Adesso io toccherò molto brevemente degl'imitatori del Manzoni e del suo romanzo. Ve l'ho già detto, Signori, sui Promessi Sposi bisognerebbe fare un ciclo di conferenze, dove ognuno prendesse un personaggio, un episodio. Allora con coscienza tranquilla si potrebbe dire d'aver trattato questo tema per noi così caro, poichè si tratta del libro più glorioso che ha dato l'Italia al mondo in questo secolo; e ce ne sono pochi degni di potergli stare accanto. Quando avete preso Dante, l'Ariosto, il Tasso, e il Petrarca, metteteci subito vicino i Promessi Sposi e non osate mettervi altri libri perchè scapiterebbero.
E scapiterebbero sovrattutto i suoi imitatori. Perchè il Manzoni non ha avuto successori degni di lui, o Signore? La risposta ve la darebbe, se fosse qui, uno dei personaggi del Manzoni, quel Don Ferrante, il quale, perchè aveva nel cervello tutta la filosofia di Aristotile, credeva che con quella si spiegasse tutto. Ed egli spiegherebbe forse anche questo fatto; ma io, che non sono Don Ferrante non ve lo posso dire. Accennerò a un grande difetto della nostra schiatta italica, questo proprio bisogna convenirne; [69] ed è la furia dell'imitazione. Appena uno fa una bella cosa, eccoci tutti dietro non ad ispirarci, non ad emularlo, ma a decalcare servilmente sopra le sue formule, a ripetere fino alla stucchevolezza, fino alla noia ciò che quello ha con un rapido accenno d'invenzione posto innanzi ai nostri sensi e ai nostri occhi.

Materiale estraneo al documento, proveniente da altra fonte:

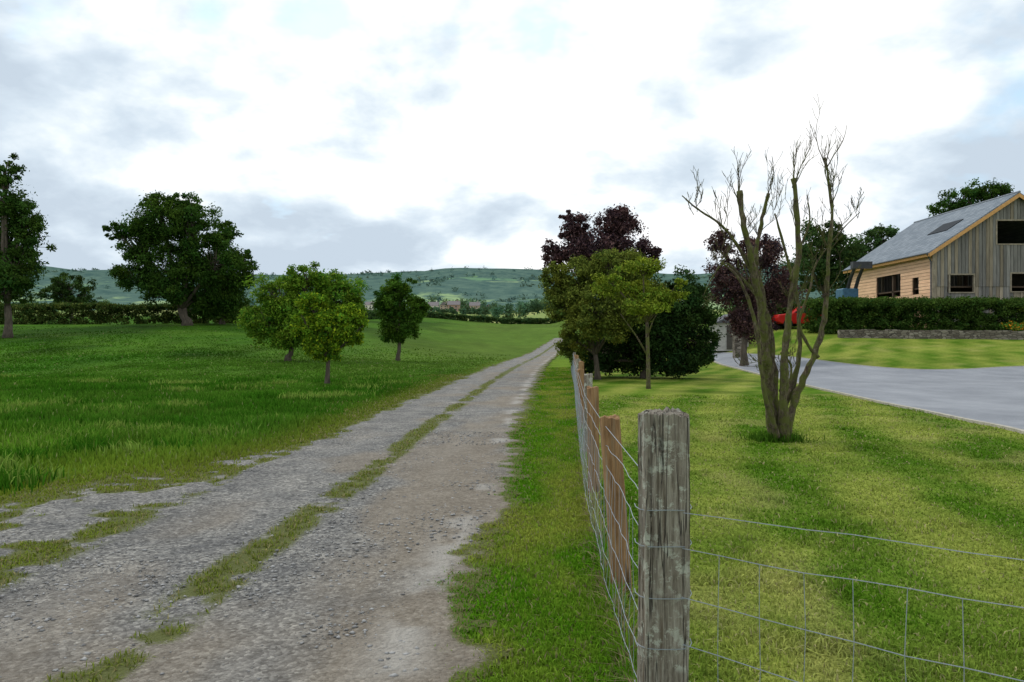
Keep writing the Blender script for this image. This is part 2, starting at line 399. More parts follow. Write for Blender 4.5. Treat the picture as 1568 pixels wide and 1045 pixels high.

Certo è, o Signore, che quando s'incontrarono Walter Scott e Manzoni, e Walter Scott complimentava l'autore italiano lombardo del suo lavoro, Manzoni modestamente disse: «I Promessi Sposi sono opera vostra» accennando allo studio che Manzoni aveva fatto del romanziere scozzese. E allora lo Scozzese con arguzia gentilissima rispose: «In questo caso i Promessi Sposi sono il mio miglior romanzo.» Non si poteva più cortesemente rispondere.
Ma Alessandro Manzoni non avrebbe certamente potuto dire una cosa simile nè al Grossi, nè al Cantù, nè al d'Azeglio, nè al Carcano e nemmeno a quell'Ippolito Nievo, in cui forse era riserbato all'Italia un grande romanziere, se giovine ancora non fosse scomparso nel Mediterraneo quando si sfasciò il vecchio bastimento dove egli salpava dalla Sicilia all'Italia. Passiamo dunque su questi imitatori; rendiamo loro il merito che hanno, ma convinciamoci [70] che rispetto al gran modello essi sono pallide ombre. Dimentichiamo gl'imitatori e torniamo al maestro! Torniamo a questo grande, che tanta luce ha diffuso sulla prosa e sulla poesia italiana; torniamoci senza feticismi, anzi come disse opportunamente nel suo recente volume Arturo Graf, torniamoci rinfrancati e fortificati da quella stessa libera critica che per venti anni abbiamo fatto al lavoro immortale di Alessandro Manzoni, specialmente per opera di Giosuè Carducci. Torniamo come vi è tornato lo stesso Carducci, il quale da ragazzo lesse per cinque volte i Promessi Sposi, poi pareva che non volesse più leggerli; ma l'anno passato interrogato da un amico che cosa leggesse, disse: rileggo i Promessi Sposi; e quando con una concezione gagliarda volle ricongiungere la poesia e l'arte al suo principio morale e civile e stringere la mano del vecchio Parini, sentì che il gran Lombardo alzava la sua e aveva diritto, e voleva essere anche egli in quella stretta immortale. Tornate al Manzoni massimamente voi, giovani; tornateci, ripeto, senza feticismi, con libero ossequio, per attingere specialmente da lui il senso nobile, geniale, umano dell'arte, di quest'arte alla quale ora tutti si prosternano con inni paradossali come ad unica Deità della vita.... Parole, parole, parole!...
Quando siamo al fatto, questa Augusta, Divina, [71] quest'anima dell'anima umana, noi la vediamo ancora trascurata per le alcove, per i manicomi, per i postriboli, come se tale fosse un suo destino ineluttabile, e come se la sua tanto decantata libertà non fosse che la fatale selezione del male.